Ensuite, l’obligation de conserver le contact échoit désormais à la banque, et non plus au client.» La nouveauté la plus symbolique de cette révision prévoit la publication des noms des ayants droit de comptes dormants après un délai de cinquante ans. Après soixante ans, les avoirs seront reversés à la caisse générale de la Confédération.
«La publication des noms représentera un changement de paradigme complet pour les banques, observe David Laufer. Cela ne va pas sans créer de gros remous.»
Les héritiers d’Adam Malik, dont les noms ne sont pas révélés dans la plainte, disent avoir tout tenté pour récupérer leurs avoirs selon les règles actuelles. L’ombudsman des banques leur a indiqué n’avoir rien retrouvé, tout comme la banque.

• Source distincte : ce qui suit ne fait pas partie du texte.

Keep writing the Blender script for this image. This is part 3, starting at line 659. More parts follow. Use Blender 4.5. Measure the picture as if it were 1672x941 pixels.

Les plaignants soupçonnent que les comptes ont pu être masqués de façon à éviter qu’ils ne soient retrouvés. Un porte-parole d’UBS n’a pas souhaité commenter ces accusations.
La révélation des affaires financières d’Adam Malik pourrait avoir des «répercussions politiques considérables en Indonésie», affirment les héritiers, en réveillant le passé de corruption généralisée du régime Suharto. Ils estiment que cette situation rendrait impossible un procès impartial, tant en Suisse que dans leur pays.